Peter - I just noticed on your avatar Location: Seattle (Mental note to self - pay attention to the details around avatars! I generally look at Join Date and number of posts - totally missed location. Sometimes I am just blissfully ignorant about details - but not often.
While divorce proceedings were going on - after coming out to my wife - I hit the Twin Cities gay scene. For some it caused a stir cuz my ex was the product from parents of two of MN's biggest Fortune 500 companies and I known from legal and political scene. We actually got interviewed by Marie Claire and the New York Times when they each did an expose' on marriage melt downs due to one of the couple being gay yet married. It was societal conditioning and family pressure for me. The HRC approached me to speak at events for the new "Coming Out Day" but my schedule did not permit. Any way, I met and fell in instant love with a guy twelve years younger than me. I kept that private but right after the divorce I brought him home with me to live. I had designed the home myself and though my ex wanted it, I convinced her to let me have it so, in exchange, I built her a new home in another development.
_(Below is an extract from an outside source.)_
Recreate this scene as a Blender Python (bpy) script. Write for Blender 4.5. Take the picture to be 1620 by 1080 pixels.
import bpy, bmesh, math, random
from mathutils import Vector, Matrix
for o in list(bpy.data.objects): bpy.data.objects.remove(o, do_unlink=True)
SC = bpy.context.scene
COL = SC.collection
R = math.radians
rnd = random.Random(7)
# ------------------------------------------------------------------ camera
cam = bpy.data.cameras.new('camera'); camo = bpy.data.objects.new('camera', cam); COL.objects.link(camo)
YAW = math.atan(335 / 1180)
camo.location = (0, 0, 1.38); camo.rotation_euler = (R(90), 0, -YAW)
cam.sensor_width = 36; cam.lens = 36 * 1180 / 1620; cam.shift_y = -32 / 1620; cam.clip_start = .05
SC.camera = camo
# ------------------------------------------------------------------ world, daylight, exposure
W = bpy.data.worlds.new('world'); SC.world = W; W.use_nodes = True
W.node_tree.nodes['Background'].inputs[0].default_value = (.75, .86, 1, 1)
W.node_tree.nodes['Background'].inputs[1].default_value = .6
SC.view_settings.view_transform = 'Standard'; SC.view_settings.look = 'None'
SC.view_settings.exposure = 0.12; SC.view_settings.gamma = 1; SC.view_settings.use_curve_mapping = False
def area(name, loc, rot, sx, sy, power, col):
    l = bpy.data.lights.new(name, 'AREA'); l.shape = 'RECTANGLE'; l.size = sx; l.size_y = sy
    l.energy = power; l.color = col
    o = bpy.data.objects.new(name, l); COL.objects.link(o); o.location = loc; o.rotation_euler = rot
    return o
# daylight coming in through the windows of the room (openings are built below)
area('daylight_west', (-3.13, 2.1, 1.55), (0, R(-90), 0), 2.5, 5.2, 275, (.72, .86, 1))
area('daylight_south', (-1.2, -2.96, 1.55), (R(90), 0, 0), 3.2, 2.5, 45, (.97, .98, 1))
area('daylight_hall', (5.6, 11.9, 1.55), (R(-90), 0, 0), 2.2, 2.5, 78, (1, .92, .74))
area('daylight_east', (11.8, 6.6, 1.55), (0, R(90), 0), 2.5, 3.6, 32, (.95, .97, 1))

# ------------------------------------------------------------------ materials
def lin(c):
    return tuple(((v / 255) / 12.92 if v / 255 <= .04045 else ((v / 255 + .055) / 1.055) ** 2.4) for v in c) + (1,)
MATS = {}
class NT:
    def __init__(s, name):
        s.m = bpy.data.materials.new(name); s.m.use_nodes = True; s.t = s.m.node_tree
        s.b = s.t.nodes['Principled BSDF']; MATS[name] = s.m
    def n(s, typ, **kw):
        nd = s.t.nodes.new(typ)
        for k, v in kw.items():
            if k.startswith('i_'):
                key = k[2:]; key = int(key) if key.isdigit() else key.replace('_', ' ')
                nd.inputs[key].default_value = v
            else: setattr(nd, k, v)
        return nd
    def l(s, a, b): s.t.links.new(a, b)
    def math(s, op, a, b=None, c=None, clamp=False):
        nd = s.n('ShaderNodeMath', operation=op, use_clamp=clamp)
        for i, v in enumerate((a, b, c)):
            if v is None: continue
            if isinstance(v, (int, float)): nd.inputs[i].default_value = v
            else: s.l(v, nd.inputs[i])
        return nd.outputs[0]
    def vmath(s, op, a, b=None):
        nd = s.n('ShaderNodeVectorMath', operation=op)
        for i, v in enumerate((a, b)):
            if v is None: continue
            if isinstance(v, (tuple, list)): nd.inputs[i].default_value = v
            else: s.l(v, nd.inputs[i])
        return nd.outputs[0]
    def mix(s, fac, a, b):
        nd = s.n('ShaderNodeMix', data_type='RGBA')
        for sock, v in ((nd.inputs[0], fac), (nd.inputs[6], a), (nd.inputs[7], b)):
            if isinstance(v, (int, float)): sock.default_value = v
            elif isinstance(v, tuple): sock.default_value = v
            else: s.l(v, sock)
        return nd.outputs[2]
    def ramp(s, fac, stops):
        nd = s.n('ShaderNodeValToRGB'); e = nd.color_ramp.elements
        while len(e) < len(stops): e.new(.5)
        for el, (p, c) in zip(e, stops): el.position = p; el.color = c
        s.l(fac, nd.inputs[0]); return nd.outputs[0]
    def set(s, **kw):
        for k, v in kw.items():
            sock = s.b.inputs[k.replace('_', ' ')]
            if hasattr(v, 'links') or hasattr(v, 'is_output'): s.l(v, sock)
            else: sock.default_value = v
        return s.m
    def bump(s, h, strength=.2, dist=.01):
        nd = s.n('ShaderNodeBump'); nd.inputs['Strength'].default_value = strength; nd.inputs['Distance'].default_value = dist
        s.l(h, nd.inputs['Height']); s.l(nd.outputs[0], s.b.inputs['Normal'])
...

Anyway, my guy moved in. After the articles, whenever we were outdoors doing yard work or anything else, the neighbors began to call their kids in. I went to the neighbor who said, "We don't want our children exposed to that." And, they wouldn't let their kids play with my grandson when he was there. Sold the house and we moved to a downtown Minneapolis tower. Should have known not to keep house.
We were together three years then he decided he wanted to move to Seattle, flew out, got a job and came home to say, "Are you coming with me?" Damnedest decision I ever made - I said I couldn't. I drove the u-haul while he led or followed in his car. For two years we did a back and forth thing every other weekend. Every other time is was in Seattle we'd spend a night, head to Vancouver and spend three days there then I'd fly home. When he was "home" (I'd bought a place in a gay part of Mpls) we'd go out and meet up with all our gang. I tried to get him to come back to MN but he loved Seattle.
Some days I'd have the day to myself and spent them walking about Capitol Square and the parks and gardens around. One day I stopped in to a Seattle's Best for some java. Guy across from me said, "Why do you look so down?" Turned out to be Dan Savage. We coffeed frequently. He learned the whole story of Randy and me. I bought a copy of his book Savage Love and asked him to sign it for Randy. He wrote him a message and told me I couldn't read it until he had. We read it and he'd given him some advice - and some to me in that inscription. We'd planned my visit back for Halloween two weeks later so I went back. Had coffee two days in a row. I told him I didn't know what I was doing there and why. Next morning we had coffee one last time and I accepted his book with an inscription for me. I followed the advice but before I left for home we made a decision. I didn't like it. Issues yet unresolved, we agreed we needed to move on.
I did. He didn't. He came to MN one weekend I'd told him I was busy. He called me and we met at a great little watering hole. Within 3 minutes (the parking lot hug turned into a public display of missed passion) it was hard for me to understand why I'd let him go. My partner came and met us there. Drinks, more drinks and then we all had an opportunity to cum to realize why we all got along so well. But that weekend ended it. He sold his place and moved San Diego. I'd really come to love Seattle - but then I got to love San Diego and our side trips to Palm Springs and Phoenix when I'd visit.
He's the one that should not have gotten away. Even my kids tell me that. But, we've actually lost that intimacy factor and even the chats are now infrequent. I think I am as stuck on him as you are on Shane.
I know I will get TMI blasted but your first post and then pulling out Savage Love and seeing that inscription made me a bit melancholy so, instead of writing in a journal (gave that up) I wrote it here. Forgive my indulgence.
I envy you have Capital Hill as home - compared to Republican Central where I don't fit in so I reside but don't "live"!